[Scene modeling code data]
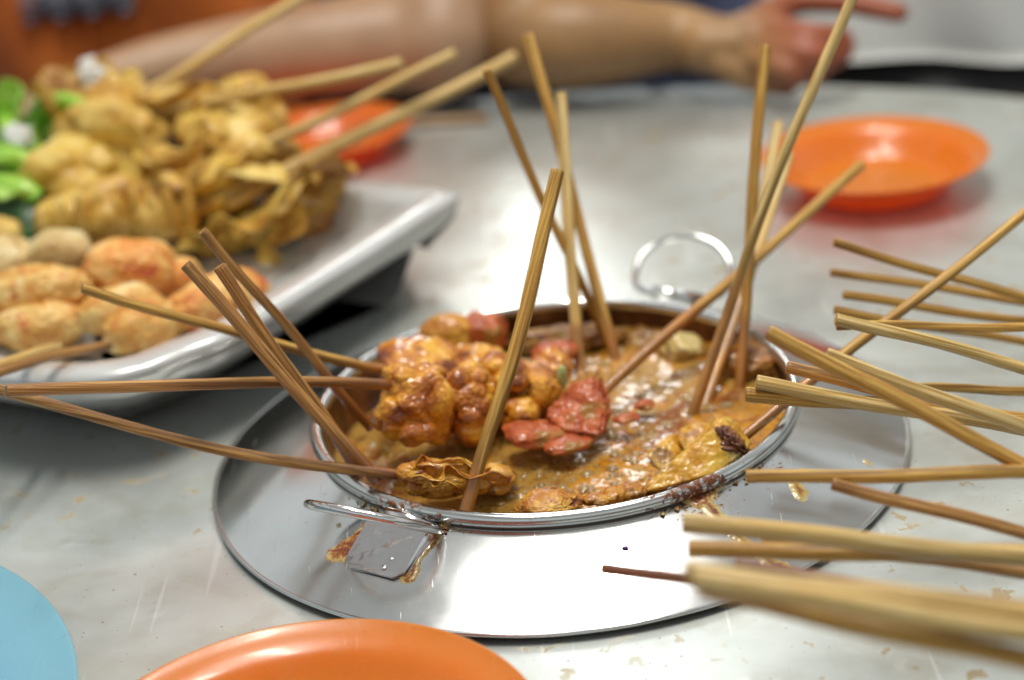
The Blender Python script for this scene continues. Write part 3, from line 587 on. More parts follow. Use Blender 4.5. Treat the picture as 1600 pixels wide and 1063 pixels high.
# beancurd wrap
t3 = empty('beancurd_skewer', (-0.0632, -0.0710, 0.0314), 'skewer with a crinkled fried beancurd parcel by the front left rim', 'food skewer')
stick((-0.2268, -0.0827, 0.0980), (-0.0665, -0.0678, 0.0313), .0023, 'bamboo_brown', parent=t3, soak=(.80, 1.02), name='stick', extend=.04, bow=-.006)
sh = [puff((-0.0471, -0.0692, 0.0272), (.0170, .0090, .0075), (0, 6, -4), 21, 15, .5, .07), puff((-0.0298, -0.0617, 0.0212), (.0110, .0080, .0060), (0, 10, 4), 22, 11, .5, .07), puff((-0.0601, -0.0711, 0.0309), (.0085, .0075, .0070), (0, 10, 0), 23, 9, .45, .05)]
sh += [ruffle([(-0.0626, -0.0734, 0.0357), (-0.0573, -0.0686, 0.0365), (-0.0467, -0.0688, 0.0354), (-0.0376, -0.0697, 0.0331), (-0.0299, -0.0710, 0.0299)], .0085, (.1, -.7, .4), .0014, 2.2, 31, .0008, 90, 14), ruffle([(-0.0613, -0.0806, 0.0343), (-0.0521, -0.0832, 0.0329), (-0.0466, -0.0798, 0.0353), (-0.0377, -0.0811, 0.0320), (-0.0235, -0.0744, 0.0268)], .0075, (.1, -.3, .8), .0014, 2.4, 32, .0008, 90, 14, .4), ruffle([(-0.0575, -0.0847, 0.0323), (-0.0498, -0.0867, 0.0298), (-0.0418, -0.0863, 0.0305)], .0070, (0, -.4, .8), .0012, 1.6, 33, .0008, 50, 12)]
food('beancurd_parcel', sh, 'fried_beancurd', t3)
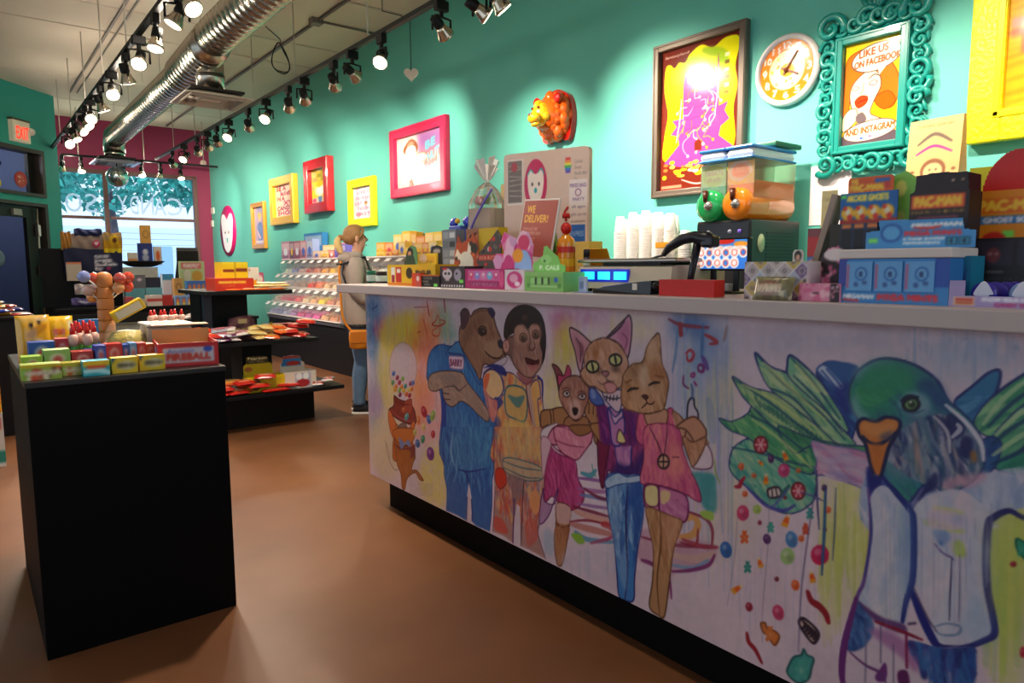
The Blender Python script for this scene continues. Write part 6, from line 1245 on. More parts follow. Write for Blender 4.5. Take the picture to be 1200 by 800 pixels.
xa = 2.00;A = onx(592.5,186,xa)                                   # left upper corner, right upper corner further from the wall side
B = onx(692.5,166.5,2.13);A2 = (xa,A[1]);B2 = (2.13,B[1]);L = sqrt((A2[0]-B2[0])**2+(A2[1]-B2[1])**2);ang = atan2(B2[1]-A2[1],B2[0]-A2[0])
mo.location = ((A2[0]+B2[0])/2,(A2[1]+B2[1])/2,CTZ);mo.rotation_euler.z = ang;mh = (A[2]+B[2])/2-CTZ;z0m = .05
rc_ = lambda w,h,r,n=6: [(x+r*cos(a),y+r*sin(a)) for x,y,a0 in ((w-r,h-r,0),(r,h-r,90),(r,r,180),(w-r,r,270)) for a in np.radians(np.linspace(a0,a0+90,n))]
ol = [(x/L,y/(mh-z0m)) for x,y in rc_(L,mh-z0m,.02)]
mb = MB();shaped_card(mb,ol,C2(L,mh-z0m,430,'d9b8a4',monback),L,mh-z0m,th=.028,z0=z0m,edge='c4a490');mb.build('rear_shell',PG,mo)
MB().bbox(0,.02,z0m+(mh-z0m)/2,L-.03,.014,mh-z0m-.03,.003).build('screen',M('screen_black','0c0c10',.1),mo)
MB().bbox(0,0,.006,.24,.18,.012,.004).build('stand_base',M('aluminium','b8b4b0',.35,metal=.8),mo);MB().bbox(0,-.025,.12,.10,.012,.23,.004).build('stand_neck',M('aluminium'),mo)
# leaning sign: WE DELIVER!
def deliver(c,w,h):
    c.a[:] = hexc('a03424');c.text('WE',12,h*.09,36,h*.22,'f0b828',bold=.5);c.text('DELIVER!',8,h*.26,78,h*.39,'f0b828',bold=.5);c.text('DOWNLOAD THE',8,h*.48,50,h*.54,'e8c0b0');c.text('APP TO ORDER NOW',6,h*.56,62,h*.62,'e8c0b0');c.rect(6,h*.67,48,h*.69,'d09080');c.rect(6,h*.71,44,h*.73,'d09080');c.rect(6,h*.80,46,h*.92,'f0e0d8');c.text('ORDER HERE',9,h*.83,42,h*.89,'a03424')
t = thing('counter_sign','brown red WE DELIVER! sign in a white leaning holder before the monitor','sign',(1.80,spanx(612,612,280,1.80)[0],CTZ),FACE_X-.05)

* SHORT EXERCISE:
How many lines in the records above hold the word "follow"? Give only the number.

* FINISHED ANSWER:
2